Monday, January 3, 2011

Whispering In the Closet


The Art Group will be showing new work at the Gafney Library during the month of February. This is good. I have a definite deadline for the work in progress. That said, I have spent the day so far exploring tangents, one in particular.

I wanted to title this post: "A Collage Artist and Former Librarian Considers ETEWAF (Everything That Ever Was--Available Forever)" but it was too long. I credit the blog Retrospace for starting me off in this direction. The idea of having access to every book ever written is a librarian's dream. And what collage artist wouldn't like to have access to every image that ever was, printed with indelible ink on acid-free paper?

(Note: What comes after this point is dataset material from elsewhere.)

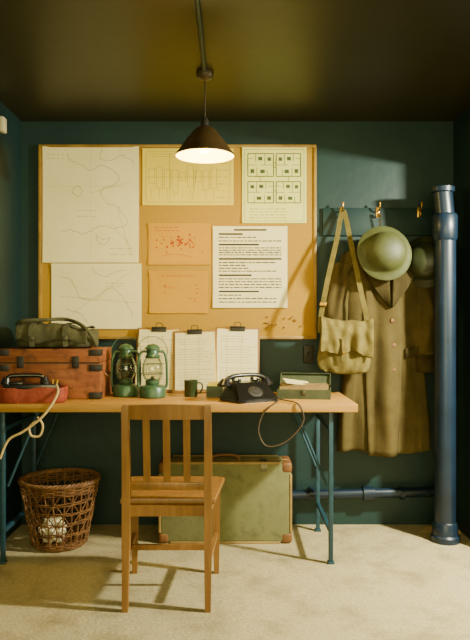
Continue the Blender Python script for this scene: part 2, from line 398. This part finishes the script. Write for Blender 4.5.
# ------------------------------------------------------------------ chair (back towards viewer)
ch = thing('dining_chair', 'plain brown wooden chair with vertical slat back', 'chair', (-.285, -.955, 0))
bw, fw = .172, .196
yb, yf = -.175, .205
for sx in (-1, 1):
    b = B()
    rr = []
    for z, y, hw, hd in ((0, -.035, .012, .014), (.25, -.012, .016, .019), (.45, 0, .017, .021), (.62, -.008, .016, .018), (.85, -.04, .014, .013), (.862, -.042, .009, .009)):
        rr.append([(sx*bw+a*hw, yb+y+c*hd, z) for a, c in ((-1, -1), (1, -1), (1, 1), (-1, 1))])
    b.loft(rr).make('leg', ['chair'], ch, sharp=30)
    B().loft([[(sx*fw+a*w, yf+c*w, z) for a, c in ((-1, -1), (1, -1), (1, 1), (-1, 1))] for z, w in ((0, .012), (.3, .017), (.43, .018))]).make('leg', ['chair'], ch, sharp=30)
st = B()
sp = [(-.20, -.17), (.20, -.17), (.235, .215), (.20, .235), (-.20, .235), (-.235, .215)]
st.loft([[(x*k, y*k, z) for x, y in sp] for z, k in ((.432, .97), (.44, 1), (.452, 1), (.458, .985))])
st.make('seat', ['chair'], ch, sharp=30)
ap = B().box((0, yb, .41), (.31, .018, .045)).box((0, yf, .41), (.36, .018, .045))
for sx in (-1, 1): ap.box((sx*.184, .015, .41), (.018, .35, .045), rot=(0, 0, sx*-.06))
ap.make('seat_rail', ['chair'], ch)
bk = B()
def yback(z): return yb-.004-(max(z-.5, 0)/.36)*.036
rings = []
for i in range(13):
    x = -.17+.34*i/12; bow = -.012*(1-(x/.17)**2); top = .858+.006*(1-(x/.17)**2)
    rings.append([(x, yback(.8)+bow-.009, .80), (x, yback(.8)+bow+.009, .80), (x, yback(.85)+bow+.009, top), (x, yback(.85)+bow-.009, top)])
bk.loft(rings)
bk.box((0, yback(.52), .515), (.32, .018, .032), bev=.002)
for i in range(3):
    x = -.084+.084*i; bow = -.011*(1-(x/.17)**2)
    bk.loft([[(x+a*.0145, yback(z)+bow*(z-.5)/.3+c*.005, z) for a, c in ((-1, -1), (1, -1), (1, 1), (-1, 1))] for z in (.52, .6, .7, .805)])
bk.make('backrest', ['chair'], ch, sharp=30)
B().box((-bw-.012, .012, .19), (.016, .35, .024), rot=(0, 0, .06)).make('stretcher', ['chair'], ch)
B().box((bw+.012, .012, .19), (.016, .35, .024), rot=(0, 0, -.06)).make('stretcher', ['chair'], ch)
B().box((0, .015, .19), (.355, .016, .024)).make('stretcher', ['chair'], ch)

# ------------------------------------------------------------------ suitcase
sc = thing('suitcase', 'worn olive canvas suitcase with brown leather corners, standing upright', 'suitcase', (-.053, -.245, 0))
SW, SD, SH = .72, .19, .44
B().box((0, 0, SH/2+.002), (SW, SD, SH), bev=.02, seg=3).make('body', ['suit'], sc)
for sx in (-1, 1):
    for sz in (0, 1):
        B().box((sx*(SW/2-.027), 0, (SH-.028 if sz else .031)), (.062, SD+.006, .062), bev=.018, seg=3).make('leather_corner', ['leather'], sc)
e = B()
for yy in (-SD/2+.006, SD/2-.006):
    for zz in (.006, SH-.002): e.box((0, yy, zz), (SW-.12, .016, .014), bev=.004)
    for xx in (-SW/2+.004, SW/2-.004): e.box((xx, yy, SH/2), (.014, .016, SH-.12), bev=.004)
e.make('edge_binding', ['tan'], sc)
B().box((0, -.03, SH/2+.003), (SW+.003, .006, SH+.003), bev=.02).make('lid_seam', ['tan'], sc)
h = B().tube([(-.075, -.04, SH), (-.07, -.04, SH+.022), (-.03, -.04, SH+.032), (.03, -.04, SH+.032), (.07, -.04, SH+.022), (.075, -.04, SH)], .008, sub=5)
h.make('handle', ['leather'], sc)
for sx in (-1, 1):
    B().loft([[(sx*.21+a, y, z) for a in (-.017, .017)]+[(sx*.21+a, y-dy, z+dz) for a in (.017, -.017)] for y, z, dy, dz in ((-.02, SH+.001, 0, .006), (-.09, SH+.001, 0, .006), (-.094, SH-.012, .006, 0), (-.094, SH-.045, .006, 0))]).make('latch', ['iron'], sc)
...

But, reading further in Wired Magazine and Inhabitatio Dei, I began to ask myself if this ETEWAF phenomenon is really such a good thing. The comments on the Inhabitatio Dei post were instructive, leading me to consider the book Dialectic of Enlightenment by Theodor Adorno and Max Horkheimer, the chapter titled "The Culture Industry: Enlightenment as Mass Deception" in particular.

And if all of that didn't give me enough to think about, I also stumbled upon a summary of Walter Benjamin's essay titled "The Work of Art in The Age of Mechanical Reproduction." Does making use of found images in collage result in the loss of "aura" that Benjamin discusses?

Time will tell. Bottom line is I have four works in progress for the February show and damn little progress has been made so far today!